Espero no sonar desesperanzado, porque no es el propósito de la materia. Ya reza el dicho que «la esperanza es lo último que se pierde». Creo que la lógica literaria de este escrito apunta a que, si la intuición no me falla, no sólo yo, sino parte de la humanidad (diría Cabral que lo que me está sucediendo a mí le está sucediendo al mundo) se halla atrapada en un despeñadero de soledades que no es precisamente deseada, sino configurada por algún freek de la tecnología hegemónica que tiene en la mente separar las voluntades humanas de su fuego más radical: la compañía. 

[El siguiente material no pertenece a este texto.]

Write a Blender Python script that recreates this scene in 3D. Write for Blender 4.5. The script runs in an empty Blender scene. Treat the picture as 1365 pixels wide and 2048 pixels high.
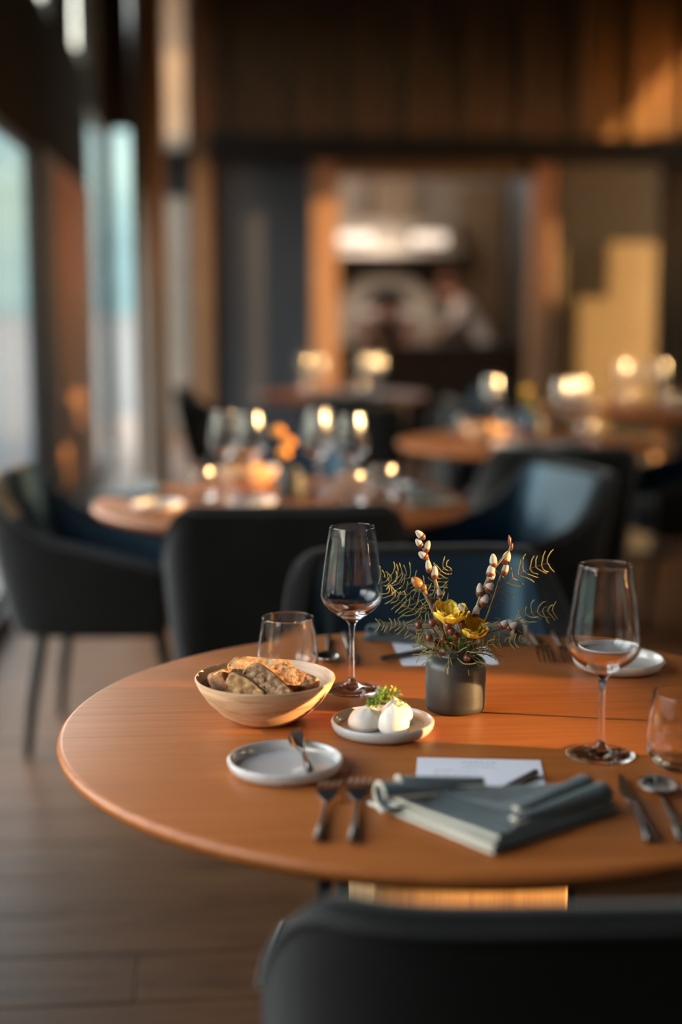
import bpy, bmesh, math, random
from math import sin, cos, pi, radians as R
from mathutils import Vector, Matrix, noise

rnd = random.Random(7)
SC = bpy.context.scene
COL = SC.collection

# ------------------------------------------------------------------ camera, sky, sun, exposure
cam_d = bpy.data.cameras.new('camera')
cam_d.sensor_fit = 'VERTICAL'; cam_d.sensor_height = 36; cam_d.sensor_width = 24
cam_d.lens = 50; cam_d.clip_start = .05; cam_d.clip_end = 500
cam_d.dof.use_dof = True; cam_d.dof.focus_distance = 1.92; cam_d.dof.aperture_fstop = 1.25
cam = bpy.data.objects.new('camera', cam_d); COL.objects.link(cam)
cam.location = (0, 0, 1.29); cam.rotation_euler = (R(90 - 8.5), 0, R(-5))
SC.camera = cam

W = bpy.data.worlds.new('sky'); SC.world = W; W.use_nodes = True
wn = W.node_tree; bg = wn.nodes['Background']
sky = wn.nodes.new('ShaderNodeTexSky'); sky.sky_type = 'NISHITA'
sky.sun_disc = False; sky.sun_elevation = R(11); sky.sun_rotation = R(105)
sky.air_density = 1.0; sky.dust_density = 0.15; sky.ozone_density = 1.5
tint = wn.nodes.new('ShaderNodeMixRGB'); tint.blend_type = 'MULTIPLY'; tint.inputs[0].default_value = 1; tint.inputs[2].default_value = (1.55, 1.0, .70, 1)
wn.links.new(sky.outputs[0], tint.inputs[1]); wn.links.new(tint.outputs[0], bg.inputs[0]); bg.inputs[1].default_value = 5.0

SUN_EL = R(10); SUN_AZ = R(15)          # low evening sun from the right, a little behind the camera
sd = bpy.data.lights.new('sun', 'SUN'); sd.energy = 27; sd.color = (1, .58, .24); sd.angle = R(.6)
so = bpy.data.objects.new('sun', sd); COL.objects.link(so)
ld = Vector((-cos(SUN_AZ) * cos(SUN_EL), sin(SUN_AZ) * cos(SUN_EL), -sin(SUN_EL)))
so.rotation_euler = ld.to_track_quat('-Z', 'Y').to_euler(); so.location = (8, -2, 6)

vs = SC.view_settings
vs.view_transform = 'Standard'; vs.look = 'None'; vs.gamma = 1; vs.use_curve_mapping = False
vs.exposure = -0.5
SC.cycles.max_bounces = 14; SC.cycles.transmission_bounces = 12; SC.cycles.transparent_max_bounces = 16
SC.cycles.glossy_bounces = 8; SC.cycles.diffuse_bounces = 5

# ------------------------------------------------------------------ materials
MATS = {}
def mat(name, col, rough=.5, metal=0, **kw):
    m = bpy.data.materials.new(name); m.use_nodes = True
    b = m.node_tree.nodes['Principled BSDF']
    b.inputs['Base Color'].default_value = (*col, 1)
    b.inputs['Roughness'].default_value = rough
    b.inputs['Metallic'].default_value = metal
    for k, v in kw.items():
        b.inputs[k.replace('_', ' ')].default_value = v
    MATS[name] = m
    return m

def ramp(nt, stops):
    r = nt.nodes.new('ShaderNodeValToRGB')
    e = r.color_ramp.elements
    while len(e) < len(stops): e.new(.5)
    for i, (p, c) in enumerate(stops):
        e[i].position = p; e[i].color = (*c, 1)
    return r

def grain(name, stops, scale=(1, 14, 14), nscale=3.0, rough=.4, bump=.1, coord='Object', detail=6, distort=.4, coat=0, fine=None):
    """procedural grain: noise stretched along one axis, coloured by a ramp, with a little relief"""
    m = mat(name, (.5, .5, .5), rough)
    nt = m.node_tree; b = nt.nodes['Principled BSDF']
    tc = nt.nodes.new('ShaderNodeTexCoord'); mp = nt.nodes.new('ShaderNodeMapping')
    mp.inputs['Scale'].default_value = scale
    if coord == 'Object':
        oi = nt.nodes.new('ShaderNodeObjectInfo'); ad = nt.nodes.new('ShaderNodeVectorMath'); ad.operation = 'ADD'
        ml = nt.nodes.new('ShaderNodeVectorMath'); ml.operation = 'SCALE'; ml.inputs['Scale'].default_value = 7.3
        cb = nt.nodes.new('ShaderNodeCombineXYZ')
        for i in range(3): nt.links.new(oi.outputs['Random'], cb.inputs[i])
        nt.links.new(cb.outputs[0], ml.inputs[0])
        nt.links.new(tc.outputs['Object'], ad.inputs[0]); nt.links.new(ml.outputs[0], ad.inputs[1])
        nt.links.new(ad.outputs[0], mp.inputs[0])
    else:
        nt.links.new(tc.outputs[coord], mp.inputs[0])
    n = nt.nodes.new('ShaderNodeTexNoise'); n.inputs['Scale'].default_value = nscale
    n.inputs['Detail'].default_value = detail; n.inputs['Distortion'].default_value = distort
    n.inputs['Roughness'].default_value = .6
    nt.links.new(mp.outputs[0], n.inputs['Vector'])
    r = ramp(nt, stops); nt.links.new(n.outputs['Fac'], r.inputs[0])
    nt.links.new(r.outputs[0], b.inputs['Base Color'])
    if bump:
        bp = nt.nodes.new('ShaderNodeBump'); bp.inputs['Strength'].default_value = bump; bp.inputs['Distance'].default_value = .002
        nt.links.new(n.outputs['Fac'], bp.inputs['Height']); nt.links.new(bp.outputs[0], b.inputs['Normal'])
    if coat:
        b.inputs['Coat Weight'].default_value = coat; b.inputs['Coat Roughness'].default_value = .25
    return m

OAK = grain('oak_table', [(.28, (.265, .076, .016)), (.48, (.350, .106, .024)), (.62, (.392, .124, .030)), (.78, (.335, .100, .023))],
            scale=(1.0, 26, 26), nscale=3.4, rough=.40, bump=.03, detail=9)
OAK.node_tree.nodes['Principled BSDF'].inputs['Specular IOR Level'].default_value = .32
FLOORW = grain('floor_oak', [(.25, (.035, .013, .005)), (.45, (.135, .056, .020)), (.6, (.172, .074, .028)), (.8, (.12, .048, .017))],
               scale=(1.2, 9, 9), nscale=2.2, rough=.5, bump=.15, detail=7)
FLOORW.node_tree.nodes['Principled BSDF'].inputs['Specular IOR Level'].default_value = .2
TIMBER = grain('column_timber', [(.3, (.22, .105, .045)), (.6, (.34, .17, .075)), (.8, (.28, .13, .055))],
               scale=(10, 10, .8), nscale=2.5, rough=.5, bump=.1)
COLW = grain('limed_timber', [(.3, (.12, .080, .050)), (.6, (.18, .125, .085)), (.8, (.15, .10, .065))], scale=(10, 10, .8), nscale=2.5, rough=.35, bump=.05)
PALEPOST = grain('pale_timber', [(.3, (.29, .155, .08)), (.6, (.38, .21, .115)), (.8, (.32, .175, .095))], scale=(9, 9, .7), nscale=2.5, rough=.55, bump=.1)
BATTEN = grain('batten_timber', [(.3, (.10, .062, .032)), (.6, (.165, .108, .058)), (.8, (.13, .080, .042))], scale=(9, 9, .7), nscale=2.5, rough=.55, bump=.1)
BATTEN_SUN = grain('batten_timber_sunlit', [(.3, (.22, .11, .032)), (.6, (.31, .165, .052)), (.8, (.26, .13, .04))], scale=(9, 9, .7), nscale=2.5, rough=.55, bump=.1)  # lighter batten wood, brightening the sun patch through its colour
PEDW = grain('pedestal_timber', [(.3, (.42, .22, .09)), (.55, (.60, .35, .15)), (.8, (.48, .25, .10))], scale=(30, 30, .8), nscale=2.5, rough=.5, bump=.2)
BOWLW = grain('turned_maple', [(.28, (.27, .14, .07)), (.42, (.52, .31, .175)), (.6, (.68, .45, .28)), (.78, (.60, .37, .21))],
              scale=(2.2, 2.2, 17), nscale=4.5, rough=.45, bump=.04, detail=5, distort=1.0)
DARKWALL = grain('dark_plaster', [(.3, (.028, .024, .020)), (.7, (.045, .038, .032))], scale=(1, 1, 1), nscale=2, rough=.7, bump=0)
GREYWALL = grain('grey_panel', [(.3, (.050, .056, .068)), (.7, (.072, .081, .098))], scale=(1, 1, .4), nscale=2, rough=.45, bump=0)
SOOT = mat('soot_black_wall', (.012, .011, .010), .9, **{'Specular_IOR_Level': .1})
CEIL = mat('dark_ceiling', (.035, .029, .024), .8)
STEEL_BLACK = mat('black_steel', (.010, .010, .011), .45)
GROUND = grain('gravel_ground', [(.3, (.040, .052, .056)), (.7, (.060, .075, .078))], scale=(1, 1, 1), nscale=3, rough=.9, bump=0, coord='Object')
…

Convertida en teoría y práctica de uso indefectible (¡Y a veces indetectable!) de la humanidad en estos tiempos de globalidad epistemológica imperial, la compañía interpersonal se ha tornado en las vidas de los más en pura pasiflora que adormila las ansias de soledad. ¿A qué le apunto con esa sentencia? Al hecho vulgar de que nos acompañamos para estar solos, de que hoy se busca, se pretende, una conversación tautológica con los otros, y ante la imposibilidad, volvemos a nuestros remotos amigos digitales que, poco o nada, pueden hacer para ayudarnos a cambiar. Es el conservadurismo sembrado en el alma. 

Pero hay resistencias, y de eso también podemos hablar.